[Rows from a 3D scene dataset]
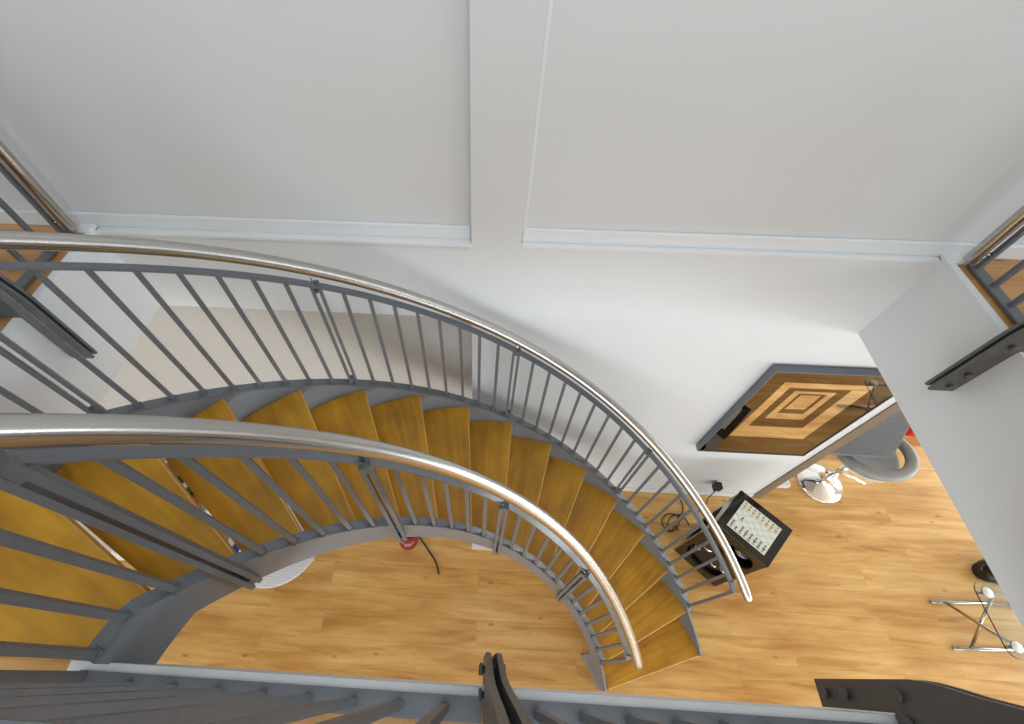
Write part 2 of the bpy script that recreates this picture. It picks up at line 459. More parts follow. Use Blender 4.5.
# bright plate under the foot, seam in the inner plate
mb = MB(); loops = []
for i in range(9):
    t = 18.8 + (34.0 - 18.8) * i / 8
    loops.append([P(.958, t, .001), P(.988, t, .001), P(.988, t, .007), P(.958, t, .007)])
mb.ring(loops); mb.build('foot_plate', M['silver'], s_in)

# rail profiles (height above the nosing line, along the sweep)
IN_MID = [(19, .71), (29, .71), (36, .72), (48, .735), (60, .71), (72, .69), (88, .705), (100, .70), (109, .722), (117, .74), (124, .755), (132, .785), (143, .83), (160, .85)]
IN_HAND = [(26, .955), (39, .945), (48, .94), (58, .94), (69, .925), (77, .905), (92, .886), (106, .888), (120, .898), (130, .922), (140, .945), (160, .96)]
OUT_MID = [(19, .75), (30, .752), (56, .748), (87, .752), (115, .765), (126, .76), (138, .752), (170, .75)]
OUT_HAND = [(26, .835), (35, .832), (50, .812), (70, .806), (98, .806), (115, .826), (125, .834), (137, .822), (170, .815)]
R_IB, R_OB, R_IH, R_OH = .978, 1.768, .95, 1.79
def zr(tab, t): return D * (1 + (min(t, 156) - 19.0) / 9.47) + smooth(tab, t, 5)
def flat_rail(name, tab, r, t0, t1, parent):
    mb = MB(); loops = []
    for i in range(91):
        t = t0 + (t1 - t0) * i / 90; z = zr(tab, t)
        loops.append([P(r - .016, t, z - .011), P(r + .016, t, z - .011), P(r + .016, t, z), P(r - .016, t, z)])
    return mb.ring(loops).build(name, M['rail'], parent)
def hand(name, tab, r, t0, t1, rad):
    pts = [P(r, t0 + (t1 - t0) * i / 120, zr(tab, t0 + (t1 - t0) * i / 120)) for i in range(121)]
    # domed lower end
    rr = [rad] * 121
    return MB().tube(pts, rad, 20, radii=rr).build(name, M['stainless'], stair, bevel=.006)
h_in = hand('inner_handrail', IN_HAND, R_IH, 28.0, 160, .026)
h_out = hand('outer_handrail', OUT_HAND, R_OH, 27.2, 167.5, .025)
r_in = flat_rail('inner_top_rail', IN_MID, R_IB, 29.2, 160, stair)
r_out = flat_rail('outer_top_rail', OUT_MID, R_OB, 29.2, 167.5, stair)
def tang(t): return Vector((-sin(radians(t)), cos(radians(t)), 0))
def radial(t): return Vector((cos(radians(t)), sin(radians(t)), 0))
def baluster(t, r, tab, top, w, parent):
    z0 = top(t) + .009; z1 = zr(tab, t) - .010
    mb = MB().bar(P(r, t, z0), P(r, t, z1), w, w, radial(t))
    mb.bar(P(r, t, z0 - .001), P(r, t, z0 + .008), w * 1.5, w * 1.5, radial(t))   # weld pad
    mb.build('baluster', M['paint'], parent)
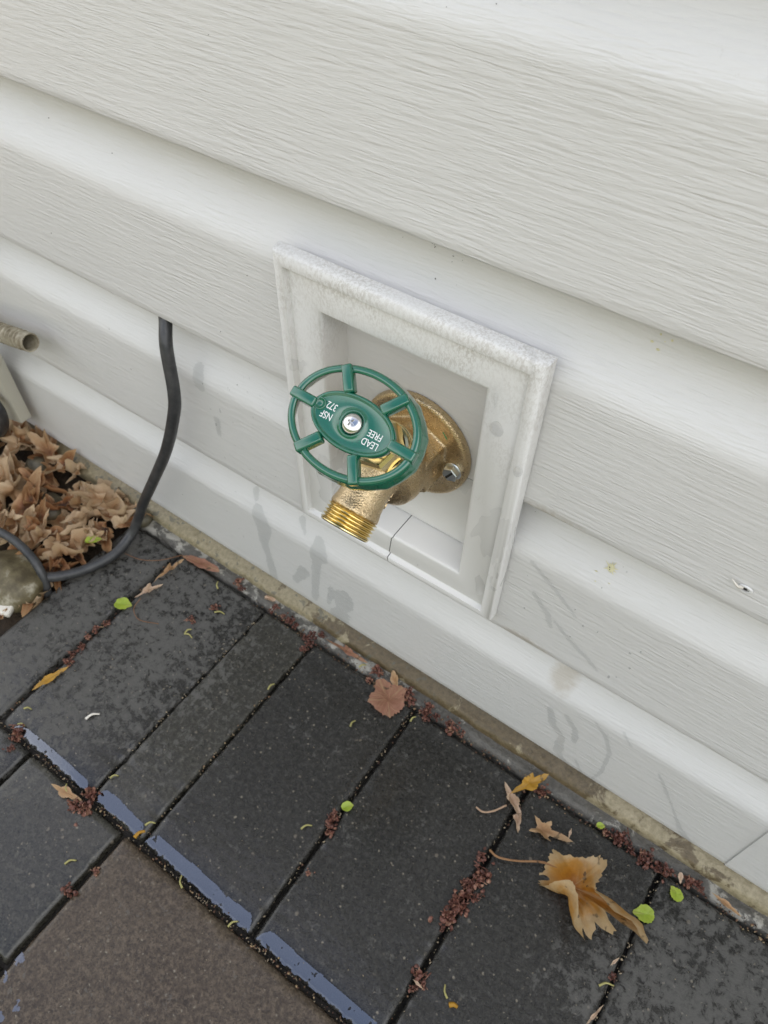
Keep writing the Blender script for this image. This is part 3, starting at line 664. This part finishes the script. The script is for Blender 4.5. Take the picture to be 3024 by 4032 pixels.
for run in RUNS:
    xa = min(p[0]-p[2]*1.7 for p in run); xb = max(p[0]+p[2]*1.7 for p in run); za = min(p[1]-p[2]*1.7 for p in run)-.002; zb = max(p[1]+p[2]*1.7 for p in run)
    for i in range(int(xa/ST), int(xb/ST)+1):
        for j in range(int(za/ST), int(zb/ST)+1):
            if (i, j) in idx or not inrun((i+.5)*ST, (j+.5)*ST): continue
            z0_ = (j+.5)*ST
            if any(abs(z0_-q) < .003 for q in Z0): continue
            idx[(i, j)] = 1; f = []
            for a_, b_ in ((i, j), (i+1, j), (i+1, j+1), (i, j+1)):
                k_ = ('v', a_, b_)
                if k_ not in idx: idx[k_] = len(V); V.append((a_*ST, siding_y(b_*ST)-.0011, b_*ST))
                f.append(idx[k_])
            F.append(tuple(f))
props(pymesh('wet_runs', V, F, M_damp), kind='stuff')

# ------------------------------------------------------------------ specks of dirt caught on the siding
bm = bmesh.new()
def bit(bm, p, s, r=random):
    M = Matrix.Translation(p) @ Euler((r.uniform(0, 6), r.uniform(0, 6), r.uniform(0, 6))).to_matrix().to_4x4() @ Matrix.Diagonal((s*r.uniform(.5, 1.6), s*r.uniform(.4, 1), s*r.uniform(.3, .7), 1))
    bmesh.ops.create_icosphere(bm, subdivisions=1, radius=1, matrix=M)
for k in range(70):
    x = .157+abs(rr.gauss(0, .022)); z = .262-abs(rr.gauss(0, .006)); bit(bm, (x, siding_y(z)-.0002, z), rr.uniform(.0002, .0007), rr)
for k in range(26):
    x = rr.uniform(.05, .12); z = .391-abs(rr.gauss(0, .008)); bit(bm, (x, siding_y(z)-.0002, z), rr.uniform(.0002, .0005), rr)
for k in range(60):
    x = rr.uniform(-.3, .45); z = rr.uniform(.02, .5); bit(bm, (x, siding_y(z)-.0001, z), rr.uniform(.0002, .0005), rr)
props(bmobj('dirt_specks', bm, plain('dirt', (.06, .045, .03), .8)), kind='stuff')
M_egg = plain('pale_yellow_splash', (.70, .66, .42), .5)
V = []; F = []; n = 26
for k in range(n):
    a = 2*PI*k/n; r_ = .0016+.0030*(rr.random()**1.5)*(k % 2); V.append((.2076+1.1*r_*math.cos(a), siding_y(.2379+r_*math.sin(a))-.0003, .2379+r_*math.sin(a)))
V.append((.2076, siding_y(.2379)-.0008, .2379)); F = [(k, (k+1) % n, n) for k in range(n)]
spl = pymesh('dropping_splash', V, F, M_egg, None, False); props(spl, 'small star shaped yellowish splash on the siding right of the block', 'splash')
bm = bmesh.new()
for k in range(3): bit(bm, (.2074+rr.uniform(-.001, .001), siding_y(.238)-.0009, .2378+rr.uniform(-.001, .001)), .0006, rr)
bmobj('dark_core', bm, M_gap, spl)
bm = bmesh.new()
for x, z in [(.1883, .3805), (.191, .378), (.186, .376), (.1895, .374), (.1935, .3795), (.2015, .2335), (.2105, .2312), (.2035, .2290), (.1815, .2535), (.186, .2545)]:
    bmesh.ops.create_icosphere(bm, subdivisions=1, radius=1, matrix=Matrix.Translation((x, siding_y(z), z)) @ Matrix.Diagonal((rr.uniform(.0005, .0011), .0002, rr.uniform(.0004, .0009), 1)))
props(bmobj('splash_specks', bm, M_egg), kind='stuff')

# ------------------------------------------------------------------ cables, drain hose, cover strip
cab = tube('black_cable', [(-.1230, .0180, .300), (-.1225, .0175, .2800), (-.1205, .0150, .2640), (-.1125, .0040, .2500), (-.1071, -.0035, .2176), (-.1102, -.007, .1958), (-.1275, -.010, .1528), (-.1529, -.013, .1053), (-.1772, -.016, .0612), (-.1915, -.020, .0300), (-.1965, -.0300, .0125), (-.1970, -.0534, .0065), (-.2076, -.0825, .0060), (-.2240, -.1046, .0085), (-.2478, -.1199, .012), (-.2749, -.132, .016), (-.3068, -.1409, .02), (-.36, -.15, .022), (-.43, -.15, .02)], .0046, M_cable, None, 20, 10)
props(cab, 'thick black cable coming out under a siding lap and curving down across the pavers', 'cable')
cab2 = tube('black_cable', [(-.37, -.13, .034), (-.33, -.120, .034), (-.2978, -.110, .032), (-.2813, -.1037, .031), (-.2612, -.1016, .029), (-.2393, -.1034, .024), (-.2265, -.1072, .014), (-.2210, -.1125, -.002), (-.2200, -.115, -.012)], .0040, M_cable, None, 16, 8)
props(cab2, 'shorter black cable arching over the round stone beneath the thick cable', 'cable')
cab3 = tube('black_cable', [(-.3900, -.02, .0800), (-.3765, -.02, .0830), (-.3680, -.02, .0720), (-.3725, -.02, .0535), (-.3860, -.02, .0340), (-.405, -.022, .016), (-.43, -.025, .0)], .0046, M_cable, None, 14, 8)
props(cab3, 'black cable loop at the left picture edge beside the cream cover strip', 'cable')
V, F = [], []
pf = []
L = .12; t = 0
while t < L: pf += [(.0066, t), (.0080, t+.0006), (.0082, t+.0022), (.0064, t+.0030)]; t += .0056
pf = pf[:-8]+[(.0074, L-.010), (.0078, L-.008), (.0078, L-.001), (.0074, L), (.0066, L-.0003), (.0062, L-.02), (.0001, L-.02)]
hose = lathe('drain_hose', pf, frame_to((-.3825, -.014, .1700), Vector((.1152, .002, .0230))), M_flex, None, 32); sharp(hose, 40)
props(hose, 'short dirty corrugated drain hose end sticking out at the left picture edge', 'hose')
bm = bmesh.new(); box(bm, -.405, -.362, -.010, .003, .047, 1.6, .002); covr = bmobj('cover_strip', bm, M_cream, None, True); sharp(covr, 30)
for v_ in covr.data.vertices:
    if v_.co.z < .06: v_.co.z += (v_.co.x+.362)*.30
props(covr, 'narrow cream plastic cover strip running up the siding at the left picture edge', 'cover strip')

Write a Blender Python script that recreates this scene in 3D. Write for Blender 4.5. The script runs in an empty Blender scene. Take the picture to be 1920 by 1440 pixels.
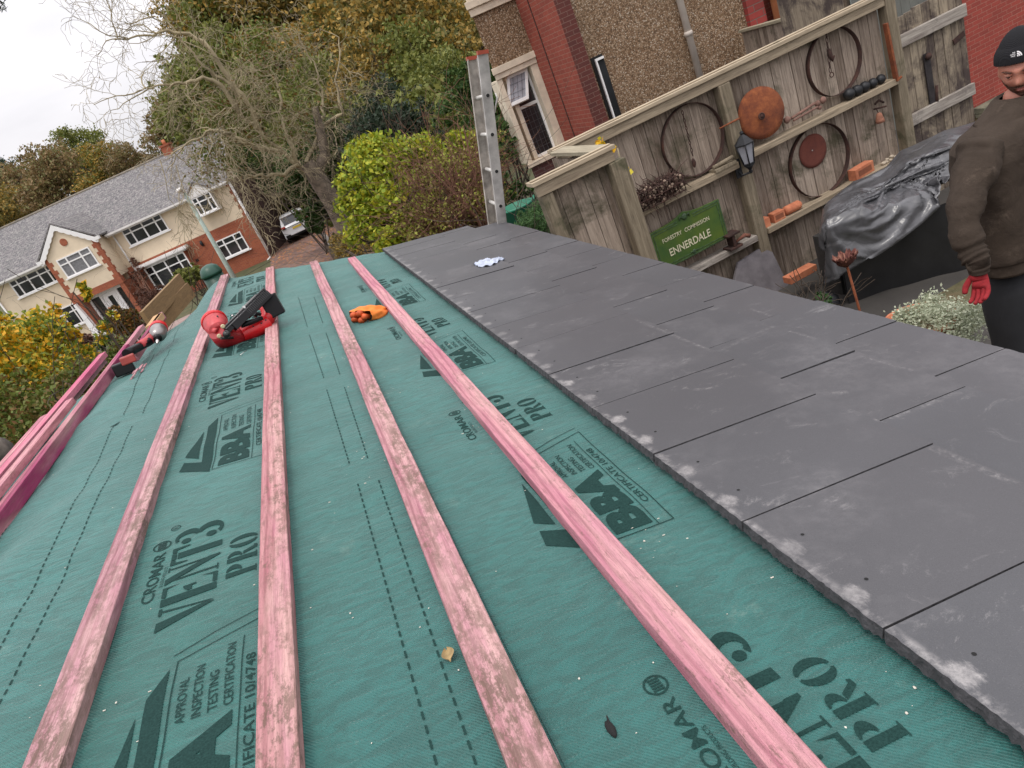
import bpy, bmesh, math, random
import numpy as np
from math import sin, cos, pi, radians as R
C = bpy.context.scene
col = C.collection
rnd = random.Random(7)
# ------------------------------------------------------------------ camera (origin of the scene is the eye point)
F_PX, CX, CY = 1305.0, 960.0, 720.0
def _ray(x, y):
    v = np.array([x - CX, y - CY, F_PX]); return v / np.linalg.norm(v)
_down = _ray(2188, 3459)
_v1 = _ray(501, 300); _v1 = _v1 - _down * _v1.dot(_down); _v1 /= np.linalg.norm(_v1)
_X = np.cross(_down, _v1)
if _X[0] < 0: _X = -_X
RM = np.array([_X, _v1, -_down])
def W(x, y): return RM @ _ray(x, y)
def P(x, y, Y):                       # point of the plane y = Y seen at photo pixel (x, y): used to survey positions
    w = W(x, y); return w * Y / w[1]
def Pz(x, y, z):
    w = W(x, y); return w * z / w[2]
cam = bpy.data.cameras.new('camera'); co = bpy.data.objects.new('camera', cam); col.objects.link(co)
from mathutils import Matrix, Vector, noise
m3 = Matrix([[RM[i][0], -RM[i][1], -RM[i][2]] for i in range(3)])
co.matrix_world = m3.to_4x4()
cam.sensor_width = 36; cam.lens = F_PX / 1920 * 36; cam.clip_end = 2000; cam.clip_start = 0.02
C.camera = co
# ------------------------------------------------------------------ sky, sun, exposure
w = bpy.data.worlds.new("World"); C.world = w; w.use_nodes = True
N = w.node_tree.nodes; L = w.node_tree.links; N.clear()
sky = N.new('ShaderNodeTexSky'); sky.sky_type = 'NISHITA'; sky.sun_disc = False
SUN_EL, SUN_AZ = 68, 215
sky.sun_elevation = R(SUN_EL); sky.sun_rotation = R(SUN_AZ); sky.air_density = 1; sky.dust_density = 3
skb = N.new('ShaderNodeVectorMath'); skb.operation = 'SCALE'; skb.inputs['Scale'].default_value = 0.10
L.new(sky.outputs[0], skb.inputs[0])
tc = N.new('ShaderNodeTexCoord'); nz = N.new('ShaderNodeTexNoise'); mp = N.new('ShaderNodeMapping')
mp.inputs['Scale'].default_value = (1.2, 1.2, 4.0)
nz.inputs['Scale'].default_value = 2.2; nz.inputs['Detail'].default_value = 5; nz.inputs['Roughness'].default_value = .5
L.new(tc.outputs['Generated'], mp.inputs[0]); L.new(mp.outputs[0], nz.inputs[0])
rp = N.new('ShaderNodeValToRGB'); rp.color_ramp.elements[0].position = .35; rp.color_ramp.elements[1].position = .62
rp.color_ramp.elements[0].color = (.70, .69, .72, 1); rp.color_ramp.elements[1].color = (.90, .875, .90, 1)
L.new(nz.outputs[0], rp.inputs[0])
mx = N.new('ShaderNodeMix'); mx.data_type = 'RGBA'; mx.inputs[0].default_value = .93
L.new(skb.outputs[0], mx.inputs[6]); L.new(rp.outputs[0], mx.inputs[7])
# an overcast sky is brighter overhead than at the horizon
sz = N.new('ShaderNodeSeparateXYZ'); L.new(tc.outputs['Generated'], sz.inputs[0])
mz = N.new('ShaderNodeMath'); mz.operation = 'MULTIPLY_ADD'; mz.use_clamp = False; L.new(sz.outputs[2], mz.inputs[0]); mz.inputs[1].default_value = 1.7; mz.inputs[2].default_value = .92
mm_ = N.new('ShaderNodeMath'); mm_.operation = 'MAXIMUM'; L.new(mz.outputs[0], mm_.inputs[0]); mm_.inputs[1].default_value = .3
bg = N.new('ShaderNodeBackground'); L.new(mm_.outputs[0], bg.inputs[1])
out = N.new('ShaderNodeOutputWorld'); L.new(mx.outputs[2], bg.inputs[0]); L.new(bg.outputs[0], out.inputs[0])
sl = bpy.data.lights.new('sun', 'SUN'); sl.energy = 1.1; sl.angle = R(14); sl.color = (1, .95, .88)
so = bpy.data.objects.new('sun', sl); col.objects.link(so)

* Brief
Would you reproduce the lines above, from the very first through the line containing "mb.ring(loops); mb.build('foot_plate', M['silver'], s_in)", exactly and without the pictures?

* Written response
Write part 2 of the bpy script that recreates this picture. It picks up at line 459. More parts follow. Use Blender 4.5.
# bright plate under the foot, seam in the inner plate
mb = MB(); loops = []
for i in range(9):
    t = 18.8 + (34.0 - 18.8) * i / 8
    loops.append([P(.958, t, .001), P(.988, t, .001), P(.988, t, .007), P(.958, t, .007)])
mb.ring(loops); mb.build('foot_plate', M['silver'], s_in)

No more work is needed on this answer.